The provisions of section 7895, Revised Codes of 1921, that “all transactions between a trustee and his beneficiary during the existence of the trust, or while the influence acquired by the trustee remains, by which he obtains any advantage from his beneficiary, are presumed to be entered into by the latter without sufficient consideration, and under undue influence,” are not applicable to the instant case. The transaction here, so far as the record discloses, is of no greater moment than if the plaintiff had obtained from the president as acting head of the company a voucher directing payment of a just debt owing by the corporation to plaintiff’s decedent.

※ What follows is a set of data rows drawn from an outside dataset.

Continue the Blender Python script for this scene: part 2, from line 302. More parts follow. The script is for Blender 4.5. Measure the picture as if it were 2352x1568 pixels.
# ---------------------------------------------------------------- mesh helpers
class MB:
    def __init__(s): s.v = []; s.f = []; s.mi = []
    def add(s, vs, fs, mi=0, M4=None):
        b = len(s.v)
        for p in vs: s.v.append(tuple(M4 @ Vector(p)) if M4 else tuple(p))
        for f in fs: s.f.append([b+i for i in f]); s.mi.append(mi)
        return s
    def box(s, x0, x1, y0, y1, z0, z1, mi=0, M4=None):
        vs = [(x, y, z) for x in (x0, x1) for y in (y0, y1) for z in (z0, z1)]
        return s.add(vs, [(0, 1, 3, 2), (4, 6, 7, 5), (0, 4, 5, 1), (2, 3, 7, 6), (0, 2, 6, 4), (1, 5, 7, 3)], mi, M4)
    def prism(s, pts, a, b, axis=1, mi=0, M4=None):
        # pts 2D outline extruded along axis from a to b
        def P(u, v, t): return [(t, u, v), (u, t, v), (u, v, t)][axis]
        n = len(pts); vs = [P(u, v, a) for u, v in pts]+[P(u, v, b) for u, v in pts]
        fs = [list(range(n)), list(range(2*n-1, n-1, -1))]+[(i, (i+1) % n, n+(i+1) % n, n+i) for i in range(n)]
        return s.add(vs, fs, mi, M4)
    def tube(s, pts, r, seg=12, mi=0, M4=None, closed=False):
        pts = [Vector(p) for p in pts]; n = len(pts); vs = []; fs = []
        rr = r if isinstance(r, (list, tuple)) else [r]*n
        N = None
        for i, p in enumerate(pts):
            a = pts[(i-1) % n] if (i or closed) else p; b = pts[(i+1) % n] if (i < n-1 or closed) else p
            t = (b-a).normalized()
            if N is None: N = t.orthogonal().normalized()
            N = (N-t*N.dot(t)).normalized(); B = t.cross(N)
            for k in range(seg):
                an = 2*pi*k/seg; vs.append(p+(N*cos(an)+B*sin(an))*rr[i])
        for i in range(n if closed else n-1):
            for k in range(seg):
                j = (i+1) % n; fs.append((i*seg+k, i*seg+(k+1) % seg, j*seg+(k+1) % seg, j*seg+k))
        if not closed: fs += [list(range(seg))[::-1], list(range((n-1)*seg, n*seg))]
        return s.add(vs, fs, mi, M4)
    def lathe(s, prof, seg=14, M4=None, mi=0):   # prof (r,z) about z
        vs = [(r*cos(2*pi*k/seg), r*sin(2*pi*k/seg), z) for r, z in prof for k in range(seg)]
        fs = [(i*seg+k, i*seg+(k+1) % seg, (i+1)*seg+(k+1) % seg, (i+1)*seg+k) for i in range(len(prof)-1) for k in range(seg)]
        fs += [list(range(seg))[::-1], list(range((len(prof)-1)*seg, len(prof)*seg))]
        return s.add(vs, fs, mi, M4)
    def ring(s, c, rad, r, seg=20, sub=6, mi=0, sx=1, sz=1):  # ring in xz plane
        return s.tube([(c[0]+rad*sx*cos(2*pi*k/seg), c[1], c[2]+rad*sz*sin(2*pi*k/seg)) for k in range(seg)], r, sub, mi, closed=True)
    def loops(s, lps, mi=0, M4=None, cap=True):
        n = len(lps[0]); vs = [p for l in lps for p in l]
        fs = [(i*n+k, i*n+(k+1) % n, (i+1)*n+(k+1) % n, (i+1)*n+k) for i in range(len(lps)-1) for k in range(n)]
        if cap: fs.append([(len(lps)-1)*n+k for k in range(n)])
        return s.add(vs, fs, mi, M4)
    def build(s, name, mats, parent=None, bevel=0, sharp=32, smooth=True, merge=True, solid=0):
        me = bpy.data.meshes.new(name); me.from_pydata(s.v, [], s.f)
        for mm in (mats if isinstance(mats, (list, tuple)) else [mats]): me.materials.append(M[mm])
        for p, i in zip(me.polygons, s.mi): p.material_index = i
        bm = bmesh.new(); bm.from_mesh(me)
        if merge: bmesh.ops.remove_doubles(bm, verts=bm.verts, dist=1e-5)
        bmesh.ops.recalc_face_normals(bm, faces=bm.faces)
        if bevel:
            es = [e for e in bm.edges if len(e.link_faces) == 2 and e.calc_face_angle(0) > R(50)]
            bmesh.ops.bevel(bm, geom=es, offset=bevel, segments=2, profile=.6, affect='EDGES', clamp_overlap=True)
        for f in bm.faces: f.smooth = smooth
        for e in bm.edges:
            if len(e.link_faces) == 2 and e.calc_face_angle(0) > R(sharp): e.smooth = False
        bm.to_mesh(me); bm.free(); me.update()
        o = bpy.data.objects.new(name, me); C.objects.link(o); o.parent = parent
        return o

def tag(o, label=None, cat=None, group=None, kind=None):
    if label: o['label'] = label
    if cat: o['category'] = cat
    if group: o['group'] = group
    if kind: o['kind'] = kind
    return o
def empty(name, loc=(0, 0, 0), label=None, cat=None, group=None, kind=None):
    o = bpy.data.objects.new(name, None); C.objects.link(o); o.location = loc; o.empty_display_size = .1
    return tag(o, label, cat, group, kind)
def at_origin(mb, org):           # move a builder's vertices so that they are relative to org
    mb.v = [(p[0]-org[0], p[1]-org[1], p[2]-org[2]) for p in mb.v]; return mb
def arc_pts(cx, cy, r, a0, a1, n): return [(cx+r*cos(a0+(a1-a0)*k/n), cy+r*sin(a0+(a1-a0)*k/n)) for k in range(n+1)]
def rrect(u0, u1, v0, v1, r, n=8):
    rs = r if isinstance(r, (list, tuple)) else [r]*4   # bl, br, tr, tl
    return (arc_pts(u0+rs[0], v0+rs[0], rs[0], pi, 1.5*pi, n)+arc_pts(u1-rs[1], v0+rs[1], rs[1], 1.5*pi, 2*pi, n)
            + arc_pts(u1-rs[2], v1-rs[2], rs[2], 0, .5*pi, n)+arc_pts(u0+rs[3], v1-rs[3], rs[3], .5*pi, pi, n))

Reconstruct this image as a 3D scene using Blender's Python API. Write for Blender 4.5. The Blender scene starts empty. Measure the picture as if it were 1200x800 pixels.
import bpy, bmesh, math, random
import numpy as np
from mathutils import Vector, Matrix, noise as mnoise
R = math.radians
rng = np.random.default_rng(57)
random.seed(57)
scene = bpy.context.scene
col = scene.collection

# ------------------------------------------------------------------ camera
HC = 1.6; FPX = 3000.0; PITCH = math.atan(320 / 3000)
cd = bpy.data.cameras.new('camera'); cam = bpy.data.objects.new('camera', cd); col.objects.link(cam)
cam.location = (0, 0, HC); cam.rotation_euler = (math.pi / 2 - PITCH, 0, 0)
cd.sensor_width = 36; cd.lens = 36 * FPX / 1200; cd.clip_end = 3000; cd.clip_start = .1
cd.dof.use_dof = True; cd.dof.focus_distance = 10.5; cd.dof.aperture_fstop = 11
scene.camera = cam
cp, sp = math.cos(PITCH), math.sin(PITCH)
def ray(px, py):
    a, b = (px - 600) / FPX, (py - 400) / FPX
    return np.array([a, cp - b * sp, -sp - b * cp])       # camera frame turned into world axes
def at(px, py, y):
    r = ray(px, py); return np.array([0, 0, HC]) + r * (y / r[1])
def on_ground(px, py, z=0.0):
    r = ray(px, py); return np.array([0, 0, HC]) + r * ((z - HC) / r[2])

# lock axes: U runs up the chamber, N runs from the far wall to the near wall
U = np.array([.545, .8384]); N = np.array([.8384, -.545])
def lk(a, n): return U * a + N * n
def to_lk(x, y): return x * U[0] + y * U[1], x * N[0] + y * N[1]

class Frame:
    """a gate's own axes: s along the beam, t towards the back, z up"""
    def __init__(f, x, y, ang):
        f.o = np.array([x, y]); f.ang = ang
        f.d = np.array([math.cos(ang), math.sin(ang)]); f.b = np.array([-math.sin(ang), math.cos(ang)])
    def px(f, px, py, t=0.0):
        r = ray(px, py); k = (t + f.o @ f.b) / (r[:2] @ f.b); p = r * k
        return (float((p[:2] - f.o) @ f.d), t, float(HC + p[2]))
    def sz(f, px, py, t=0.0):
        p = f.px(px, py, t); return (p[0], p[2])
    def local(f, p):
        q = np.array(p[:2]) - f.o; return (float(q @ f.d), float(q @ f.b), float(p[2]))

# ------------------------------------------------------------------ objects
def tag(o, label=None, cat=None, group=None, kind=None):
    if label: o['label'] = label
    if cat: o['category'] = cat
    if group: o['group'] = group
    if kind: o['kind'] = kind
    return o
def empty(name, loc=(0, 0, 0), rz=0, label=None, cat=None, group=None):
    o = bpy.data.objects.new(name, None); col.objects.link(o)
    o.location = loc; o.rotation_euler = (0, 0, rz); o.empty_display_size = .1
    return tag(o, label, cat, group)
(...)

There is not the slightest evidence that in obtaining the written instrument plaintiff gained any advantage over the corporation, or obtained from it anything which in good conscience she should not have obtained. Although she was an heir of "William Mayger, she was also administratrix acting under the direction of the law. Certain other presumptions apply to the conditions apparent here. The law presumes that private transactions have been fair and regular. (Sec. 10606, subd. 19, Rev. Codes 1921.) As the record does not contain any evidence of fraud on plaintiff’s part we will not assume that she acted with any fraudulent intent. (Floyd-Jones v. Anderson, 30 Mont. 351, 76 Pac. 751.) The law presumes that there was a good and sufficient consideration for the written contract. (See. 10606, subd. 39, Rev. Codes 1921.)

*503The defendant failed to introduce any substantial evidence to combat the showing made by the plaintiff. On the contrary, apparently fearing their inability to defeat the plaintiff’s case upon the answer, defendant’s counsel sought permission to file an amended answer, in which they undertook to set up error and mistake made by Charles Mayger in signing the instrument, fraud perpetrated in making entries in the book upon which the account stated was based, and in general to surcharge the account. The court denied the motion. Its reasons for so doing are so cogent we quote them in part: “The complaint in this ease was filed on the twenty-ninth day of June, 1918. It appears that it was not served until the twenty-fourth day of May, 1919. The complaint sets up the fact, or alleged fact, of an accounting, and of a balance claimed to be due to plaintiff. The answer was not filed until February 14, 1921 — nearly two years after service of the complaint, stating these facts or alleged facts. To change the issue after this time, after plaintiff has given her testimony and closed her case would simply mean a retrial of the whole issue. I do not know of any reason why the defendant could not in this time have investigated these books and found out something about it. There is a statement made there, there was an account, giving the date. "Well, they knew who the directors were; they knew the books; they knew whether there was this amount due plaintiff. * ® * To wait now until plaintiff has introduced her case and closed, and then introduce this other issue of fraud or mistake, would, it seems to me, be doing an injustice to this plaintiff. * * * It was an easy matter for the company to find out whether the directors or any of them acted upon it; it could certainly have been found out between the filing of the complaint and the filing of the answer, what the books show, as to the statement of account. The application of the defendant to file amended answer is denied.”

The court did not abuse its discretion in denying the application to amend. (Marcellus v. Wright, 65 Mont. 580, 212 *504Pac. 299; Cullen v. Western Mortgage & Warranty Title Co., 47 Mont. 513, 134 Pac. 302.)

The judgment is affirmed.

'Affirmed.

Associate Justices Cooper, Holloway, Galen and Stark concur.